Posted: 4/28/06
Hats hand-knitted by 82-year-old Hazel Hilton were distributed at two orphanages in Moldova as well as this small church in a poor community outside the capital of Chisinau. |
Moldovan orphans warmed
by individual, corporate generosity
By Craig Bird
Baptist Child & Family Services
SAN ANTONIO—An 82-year-old woman’s last mission project and employees of a large Christian music company teamed up to keep Moldovan orphans warm in the midst of the country’s worst winter in 70 years—proof that both the “widow’s mite” and big corporate donations can work together to do good.
Hazel Hilton, a longtime Texas Baptist, died in February, just one month after Baptist Child & Family Services mission volunteers distributed a box of her hand-knitted caps to 60 orphans in Moldova.
Meanwhile, Nashville-based EMI—working through Sweet Sleep, a Baptist Child & Family Services-related program headquartered in Tennessee—started out with the goal of raising enough money to buy 250 coats.
By the end of its fund-raising effort, 1,040 orphans had coats, hats and gloves.
Children from Moldovan orphanages benefit from the coats and hats provided by Christians in the United States. |
And while children in Moldova—a small Eastern European country with a climate like Minnesota—would have welcomed the warm gifts anytime, this winter marked the coldest in 70 years.
In mid-January, temperatures plunged as low as 11 degrees below zero Fahren-heit.
At least 13 people froze to death in a five-day period, and several others died when makeshift fires got out of control and burned houses down, the Russian news agency ITAR-TASS reported.
An EMI employee traveled to Moldova last year with a Baptist Child & Family Services/Sweet Sleep team and returned so moved by the experience that others at EMI wanted to get involved.
“Once we heard about the need and the desperate situation these children face, there was a tremendous response among our staff, record labels, artists and songwriters,” said Holly Whaley, director of corporate communications for EMI.
In early December, EMI employees—after picking up hangers with a picture of a little boy or girl who needed winter wear—rode charter buses to a Nashville discount store to buy coats and other items.
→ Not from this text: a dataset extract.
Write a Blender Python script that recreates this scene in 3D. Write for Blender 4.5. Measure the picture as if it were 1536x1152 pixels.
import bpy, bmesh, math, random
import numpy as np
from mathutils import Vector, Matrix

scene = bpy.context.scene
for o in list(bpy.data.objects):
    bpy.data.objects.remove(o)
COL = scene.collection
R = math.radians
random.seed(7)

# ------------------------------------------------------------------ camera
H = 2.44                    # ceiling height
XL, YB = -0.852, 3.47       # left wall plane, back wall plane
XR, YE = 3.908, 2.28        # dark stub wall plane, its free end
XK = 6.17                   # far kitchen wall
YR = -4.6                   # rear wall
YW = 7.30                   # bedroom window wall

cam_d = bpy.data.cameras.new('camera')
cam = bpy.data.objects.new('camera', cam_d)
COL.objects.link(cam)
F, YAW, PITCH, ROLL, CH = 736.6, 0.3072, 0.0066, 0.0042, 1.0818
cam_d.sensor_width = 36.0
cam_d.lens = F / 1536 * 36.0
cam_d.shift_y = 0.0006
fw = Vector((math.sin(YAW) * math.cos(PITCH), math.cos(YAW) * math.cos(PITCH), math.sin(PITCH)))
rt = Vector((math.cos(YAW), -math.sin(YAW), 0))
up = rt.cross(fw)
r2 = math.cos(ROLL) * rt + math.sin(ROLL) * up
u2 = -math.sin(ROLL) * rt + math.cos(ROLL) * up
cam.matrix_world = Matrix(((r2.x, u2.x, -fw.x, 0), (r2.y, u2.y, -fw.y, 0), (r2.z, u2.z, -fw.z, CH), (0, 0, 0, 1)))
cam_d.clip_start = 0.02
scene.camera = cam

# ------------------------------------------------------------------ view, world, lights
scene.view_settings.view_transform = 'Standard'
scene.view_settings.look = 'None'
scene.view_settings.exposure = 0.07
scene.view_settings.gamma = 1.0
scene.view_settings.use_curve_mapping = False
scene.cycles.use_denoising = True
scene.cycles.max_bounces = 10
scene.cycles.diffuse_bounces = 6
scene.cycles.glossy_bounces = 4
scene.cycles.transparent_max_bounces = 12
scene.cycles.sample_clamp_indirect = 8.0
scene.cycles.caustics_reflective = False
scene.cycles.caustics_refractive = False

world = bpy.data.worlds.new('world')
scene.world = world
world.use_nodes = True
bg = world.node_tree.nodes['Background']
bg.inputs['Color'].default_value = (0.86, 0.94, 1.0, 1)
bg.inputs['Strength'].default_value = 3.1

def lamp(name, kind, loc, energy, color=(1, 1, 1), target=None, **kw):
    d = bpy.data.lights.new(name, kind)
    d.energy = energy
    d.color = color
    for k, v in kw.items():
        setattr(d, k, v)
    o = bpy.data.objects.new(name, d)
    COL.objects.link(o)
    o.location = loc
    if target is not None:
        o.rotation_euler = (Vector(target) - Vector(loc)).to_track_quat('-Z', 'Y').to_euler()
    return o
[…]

Then they wrapped and vacuum-packed all their purchases for delivery half a world away.
Hazel Hilton spent most of her 82 years leading friends and neighbors and new acquaintances to faith in Christ and going around the globe—including China and Russia—to share her faith, including lengthy tenures at First Baptist Church in Beaumont and Willow Meadows Baptist Church in Houston.
Physical problems halted her overseas travels several years ago and necessitated a move from Texas to Little Rock, Ark., to be near one of her children.
But her heart still belonged to missions and her mind to Texas, so she read, prayed and sought out things she still could do.
In November 2004, she read about Baptist Child & Family Services’ work in Moldova and asked her son-in-law, Arkansas Baptist newsmagazine editor Charlie Warren, to find out how she might help.
Teams from the Texas Baptist child care and family services agency go to Moldova twice a year, so it was last winter before the box she shipped to San Antonio made it to Eastern Europe
“We gave the hats to children in the two orphanages and at a small church in a small village,” said Tony Tomandl of Baptist Child & Family Services.
“It is not unusual for these kids to go without hats and gloves, so they met a great need. When I first saw the box, I thought, ‘That’s nice this lady made a few caps for kids.’ But when I started packing them in my luggage I was totally amazed. There were over 60 caps in many colors—what a tremendous labor of love.”